In the Conclusion, Khalidi underscores one of the central themes of his book: The Impact of a Colonial Mindset on Palestine. Like other colonizers, including the US, Israel has reframed the indigenous peoples of Palestine (i.e., Palestinians) as backward, uncivilized, antisemitic, and unwilling to negotiate. Khalidi vehemently disputes this narrative. To him, the Palestinians are oppressed since they are trying to liberate themselves from the Israeli colonizers backed by superpowers.
“Configuration of global power have been changing: based on their growing energy needs, China and India will have more to say about the Middle East in the twenty-first century than they did in the previous one. Being closer to the Middle East, Europe and Russia have been more affected than the United States by the instability there and can be expected to play larger roles. The United States will most likely not continue to have the free hand that Britain once did. Perhaps such changes will allow Palestinians, together with Israelis, and others worldwide who wish for peace and stability with justice in Palestine, to craft a different trajectory than that of oppression of one people by another. Only such a path based on equality and justice is capable of concluding the hundred years’ war on Palestine with a lasting peace, one that brings with it the liberation that the Palestinian people deserve.”

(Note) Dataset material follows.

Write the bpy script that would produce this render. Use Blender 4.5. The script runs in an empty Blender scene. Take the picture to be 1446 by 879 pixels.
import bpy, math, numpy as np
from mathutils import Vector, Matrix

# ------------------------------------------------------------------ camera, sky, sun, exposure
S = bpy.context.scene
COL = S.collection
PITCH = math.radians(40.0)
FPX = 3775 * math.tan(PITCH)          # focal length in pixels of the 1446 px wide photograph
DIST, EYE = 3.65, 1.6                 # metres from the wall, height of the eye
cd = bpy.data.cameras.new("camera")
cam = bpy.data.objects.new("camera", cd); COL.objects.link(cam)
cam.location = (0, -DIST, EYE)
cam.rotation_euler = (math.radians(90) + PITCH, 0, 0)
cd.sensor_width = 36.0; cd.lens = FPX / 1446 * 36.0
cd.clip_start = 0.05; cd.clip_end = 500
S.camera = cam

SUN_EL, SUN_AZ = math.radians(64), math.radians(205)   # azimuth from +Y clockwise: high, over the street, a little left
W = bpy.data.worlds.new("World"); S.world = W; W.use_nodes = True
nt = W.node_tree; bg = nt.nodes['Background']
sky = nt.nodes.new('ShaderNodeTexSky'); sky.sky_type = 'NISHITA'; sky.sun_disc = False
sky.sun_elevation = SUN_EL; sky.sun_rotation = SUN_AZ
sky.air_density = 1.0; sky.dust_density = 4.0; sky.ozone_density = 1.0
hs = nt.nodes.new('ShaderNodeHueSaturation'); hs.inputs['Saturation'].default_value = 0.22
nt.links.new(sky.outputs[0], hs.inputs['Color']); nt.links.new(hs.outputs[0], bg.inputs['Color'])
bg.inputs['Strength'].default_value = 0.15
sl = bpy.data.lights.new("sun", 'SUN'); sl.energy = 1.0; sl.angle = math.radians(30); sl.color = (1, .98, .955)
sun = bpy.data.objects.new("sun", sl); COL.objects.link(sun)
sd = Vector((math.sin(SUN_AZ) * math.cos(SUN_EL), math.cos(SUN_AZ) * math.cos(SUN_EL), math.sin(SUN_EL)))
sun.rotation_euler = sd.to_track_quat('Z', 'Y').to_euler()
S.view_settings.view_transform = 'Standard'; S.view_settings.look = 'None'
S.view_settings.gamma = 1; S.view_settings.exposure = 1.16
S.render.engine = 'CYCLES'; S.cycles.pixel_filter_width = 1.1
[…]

This concluding passage reveals three important points about The Quest for Long-Lasting Peace. First, despite the decades of colonial oppression and systemic ethnic discrimination against his people, Khalidi still believes in peace and security for both Palestinians and Israelis. Second, Khalidi suggests that the US cannot be involved in the peace process. As he argues throughout the book, the US has not been a fair arbitrator. Their willingness to side with the Zionist movement and Israeli government undermined many attempts at peace. Finally, Khalidi staunchly believes that Palestinians and Israelis can work together to achieve peace. He recognizes that there needs to be a two-state solution.